As the title says, I need to create/generate a formula for a function with natural domain $(-\infty ,0] \cup [10, \infty )$ and with range $(-\infty , -1]$
where $-\infty $ means going off towards negative numbers' infinite, and $\infty$ means reaching towards positive infinite. $\cup$ means union, so all numbers from both sets $(-\infty ,0] \cup [10, \infty)$ combined. it means elements from $(-\infty ,0]$ "or" $[10, \infty)$
Also known as all numbers except for $(0,10)$ or $[1,9]$
how do you generate this type of function with a center section of the domain missing? I am able to create a function where there is only one type of restriction, but not a function where there's a set of numbers restricted.
Best Answer
We will change the problem a bit, to natural domain $(-\infty,-5]\cup [5,\infty)$. If we solve that problem we can shift to get what we want. We are doing this because symmetry is nice.

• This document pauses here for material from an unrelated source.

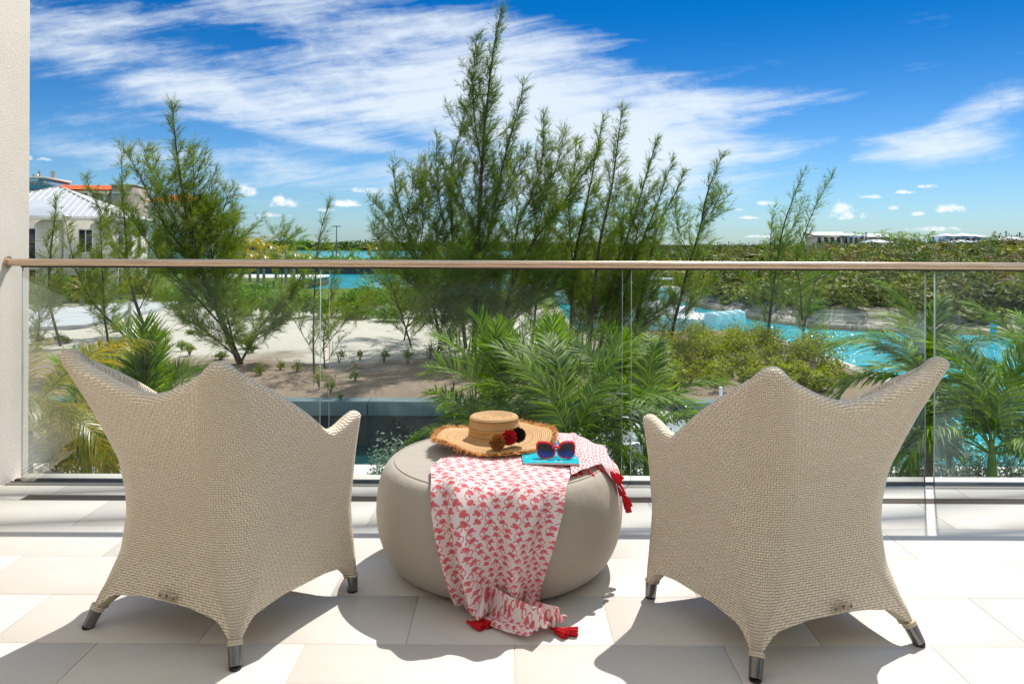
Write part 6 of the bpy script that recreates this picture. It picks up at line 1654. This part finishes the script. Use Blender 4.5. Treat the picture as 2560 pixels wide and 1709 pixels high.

And although I have nothing really against $5$, but $1$ is a nicer number. So we will deal with natural domain $(-\infty,-1]\cup [1,\infty)$. You can do the suitable scaling.
So we want to run into trouble in $(-1,1)$. The following sounds good: $$\sqrt{1-\frac{1}{x^2}}.$$
But the range is $[0,\infty)$. That part is easy to fix: switch sign, and subtract $1$.